TV journalists have an exciting life. It can be quite a lot of fun to be standing in a crowded place with a microphone in your hand, and loudly and energetically summarizing an issue and giving your opinion on it, finally concluding with a flourish by mentioning your cameraman's and your name. And if there are actually a camera and cameraman there, you will even look normal.
Satya (Rajeev Kanakala) however leads a life far from normal. An honest reporter of TV5, he displays enormous courage in handling the daunting challenges of his job like covering bank robberies, interviewing deadly naxalites, risking bomb blasts, and working alongside Nakshatra (Navneet Kaur), who wears clothes so tight, you have to stand in queue to wait for them to split.
In Satya's line of fire is Tirumala Das (Suresh), the corrupt and violent local MLA who kills people just to check if they die. Das first tries to buy off Satya with lots of money, but Satya tells him that honesty is the real money, honesty is true power, and honesty is the only way to God, and asks Das what he really has left if he doesn't have honesty. Das is about to answer "mere paas maal hain", but suddenly realizes that this conversation would have been much shorter if Satya were dead.
So Satya finds himself framed in a smuggling rap by the cops who then set out to encounter him. He escapes with the help of some really good friends and really bad stunts, and lands up at the home of Ghajini (Ali), who forgets things every 15 minutes, just like the script-writer of this movie. Here he discovers that many innocent people around him are slowly dying, which is what many people in the audience are also discovering now.

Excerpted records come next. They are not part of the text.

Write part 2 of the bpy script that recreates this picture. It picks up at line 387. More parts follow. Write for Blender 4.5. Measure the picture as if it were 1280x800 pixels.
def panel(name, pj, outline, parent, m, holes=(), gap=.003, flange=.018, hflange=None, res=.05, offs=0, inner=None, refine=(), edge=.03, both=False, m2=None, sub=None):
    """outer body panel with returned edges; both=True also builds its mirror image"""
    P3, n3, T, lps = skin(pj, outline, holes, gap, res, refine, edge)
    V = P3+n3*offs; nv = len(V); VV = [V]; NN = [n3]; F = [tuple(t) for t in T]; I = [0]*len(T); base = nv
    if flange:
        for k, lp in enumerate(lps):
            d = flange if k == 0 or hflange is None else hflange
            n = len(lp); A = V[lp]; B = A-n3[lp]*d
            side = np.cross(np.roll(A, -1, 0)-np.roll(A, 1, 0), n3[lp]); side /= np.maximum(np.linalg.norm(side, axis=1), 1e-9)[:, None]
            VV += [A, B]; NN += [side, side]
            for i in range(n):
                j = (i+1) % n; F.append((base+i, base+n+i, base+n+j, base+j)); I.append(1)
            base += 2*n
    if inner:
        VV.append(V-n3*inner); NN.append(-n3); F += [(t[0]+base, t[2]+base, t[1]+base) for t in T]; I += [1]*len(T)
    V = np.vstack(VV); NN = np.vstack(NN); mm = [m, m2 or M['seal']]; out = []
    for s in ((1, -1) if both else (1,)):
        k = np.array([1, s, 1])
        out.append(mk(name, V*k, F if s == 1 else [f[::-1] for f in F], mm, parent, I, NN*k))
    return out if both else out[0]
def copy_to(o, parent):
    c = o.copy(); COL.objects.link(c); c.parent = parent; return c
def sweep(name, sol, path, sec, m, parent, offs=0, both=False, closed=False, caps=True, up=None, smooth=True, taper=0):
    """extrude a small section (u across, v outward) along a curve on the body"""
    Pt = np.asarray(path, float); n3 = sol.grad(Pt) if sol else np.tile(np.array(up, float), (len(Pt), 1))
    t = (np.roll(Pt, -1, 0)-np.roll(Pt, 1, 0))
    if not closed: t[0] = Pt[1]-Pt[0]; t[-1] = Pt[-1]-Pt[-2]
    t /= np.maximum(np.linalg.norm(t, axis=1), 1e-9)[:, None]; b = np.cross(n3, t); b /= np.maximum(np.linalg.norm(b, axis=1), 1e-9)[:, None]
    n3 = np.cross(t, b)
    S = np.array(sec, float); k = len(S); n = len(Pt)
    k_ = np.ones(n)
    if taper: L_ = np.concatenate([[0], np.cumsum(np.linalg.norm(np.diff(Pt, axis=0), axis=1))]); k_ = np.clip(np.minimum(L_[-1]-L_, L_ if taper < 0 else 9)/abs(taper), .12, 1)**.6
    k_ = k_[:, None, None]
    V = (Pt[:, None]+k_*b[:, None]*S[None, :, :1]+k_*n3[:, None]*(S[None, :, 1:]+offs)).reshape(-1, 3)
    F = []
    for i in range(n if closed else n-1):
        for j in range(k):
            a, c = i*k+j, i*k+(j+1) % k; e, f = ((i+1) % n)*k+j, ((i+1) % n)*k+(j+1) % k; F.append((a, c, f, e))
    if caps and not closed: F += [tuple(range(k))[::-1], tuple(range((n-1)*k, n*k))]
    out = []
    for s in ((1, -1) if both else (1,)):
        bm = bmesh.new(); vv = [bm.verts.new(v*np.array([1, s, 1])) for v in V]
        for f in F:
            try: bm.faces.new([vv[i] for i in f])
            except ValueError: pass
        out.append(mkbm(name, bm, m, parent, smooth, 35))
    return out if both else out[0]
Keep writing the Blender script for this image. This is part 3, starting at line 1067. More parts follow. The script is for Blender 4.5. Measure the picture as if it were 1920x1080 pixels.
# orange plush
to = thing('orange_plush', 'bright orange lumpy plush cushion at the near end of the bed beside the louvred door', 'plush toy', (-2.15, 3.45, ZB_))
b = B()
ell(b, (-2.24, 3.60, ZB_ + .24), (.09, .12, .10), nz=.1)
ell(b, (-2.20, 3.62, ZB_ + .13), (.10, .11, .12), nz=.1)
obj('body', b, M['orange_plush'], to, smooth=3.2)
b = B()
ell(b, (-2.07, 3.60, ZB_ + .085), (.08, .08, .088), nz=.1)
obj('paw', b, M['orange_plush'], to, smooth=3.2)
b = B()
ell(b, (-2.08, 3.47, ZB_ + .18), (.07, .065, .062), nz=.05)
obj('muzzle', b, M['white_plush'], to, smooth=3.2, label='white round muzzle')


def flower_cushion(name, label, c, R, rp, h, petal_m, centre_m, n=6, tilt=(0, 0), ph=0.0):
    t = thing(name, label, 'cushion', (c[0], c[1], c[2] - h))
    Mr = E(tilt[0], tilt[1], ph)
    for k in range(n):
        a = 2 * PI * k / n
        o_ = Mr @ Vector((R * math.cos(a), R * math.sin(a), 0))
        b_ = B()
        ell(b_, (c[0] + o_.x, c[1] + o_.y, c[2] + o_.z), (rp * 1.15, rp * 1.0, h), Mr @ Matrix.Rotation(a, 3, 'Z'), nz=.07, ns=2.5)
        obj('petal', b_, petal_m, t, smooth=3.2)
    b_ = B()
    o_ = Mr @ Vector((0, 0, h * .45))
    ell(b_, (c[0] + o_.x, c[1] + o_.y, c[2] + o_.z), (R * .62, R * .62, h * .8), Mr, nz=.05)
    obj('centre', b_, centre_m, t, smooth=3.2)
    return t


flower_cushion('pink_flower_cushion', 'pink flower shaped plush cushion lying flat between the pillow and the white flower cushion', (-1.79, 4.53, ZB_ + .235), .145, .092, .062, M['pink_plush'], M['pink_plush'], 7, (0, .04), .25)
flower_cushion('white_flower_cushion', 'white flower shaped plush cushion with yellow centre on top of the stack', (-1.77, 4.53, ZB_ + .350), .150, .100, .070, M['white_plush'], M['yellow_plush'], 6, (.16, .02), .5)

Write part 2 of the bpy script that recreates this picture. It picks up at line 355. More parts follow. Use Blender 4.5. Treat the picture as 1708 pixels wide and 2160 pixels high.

First his friend Raju's body is discovered floating in a well. Then an archeologist dies after falling off a tall building. Next, the archeologist's wife is found dead from an overdose of sleeping pills. Just as you are feeling glad that no one you know is involved, comes also the numbing realization that Navneet Kaur is actually in this movie for her acting skills and not her skin. For 95% of the audiences, that is hitting below the belt, quite literally. Anyway, that's what you get for not checking the censor rating before going for a movie, assuming it must be A just because
Navneet Kaur is in it (this is U).
Flash News was one of the 600-odd Telugu films in the cans that somehow miraculously found a release almost a year after it was completed. The bigger miracle will be finding 600 viewers - you can't have Rajiv Kanakala as hero and expect to make money unless the rest of the inputs are outstanding. A strictly return-on-investment focused film, this one doesn't have a single redeeming feature, thanks primarily to extremely mediocre writing.
The movie suffers from a wavering script, banal jokes and sad visual quality, and to add to all that, Rajiv Kanakala is not someone whose intensity sets the screen on fire. Navneet Kaur cannot speak Telugu, and the result is some frustrating lip-sync. Suresh has been around for years, but as a villian in this one, he comes closer to Brahmanandam than to Mukesh Rishi. And Naga Babu as CM makes the movie look more like propaganda than like art or business.
There are 2-3 songs, too, and the placement and quality of the one featuring Navneet Kaur right at the beginning aptly reflects the thinking talent behind this one. As for the songs themselves, if you like the music, you'll probably be interviewed by the media and featured on the 9pm news shows.
To be fair to it, though, Flash News is at least different from most C-rung films in that it doesn't try to use half-naked women to sell itself, but in retrospect, that appears a mistake. To fully cover up a script like this, you need to take away clothes from a lot of women.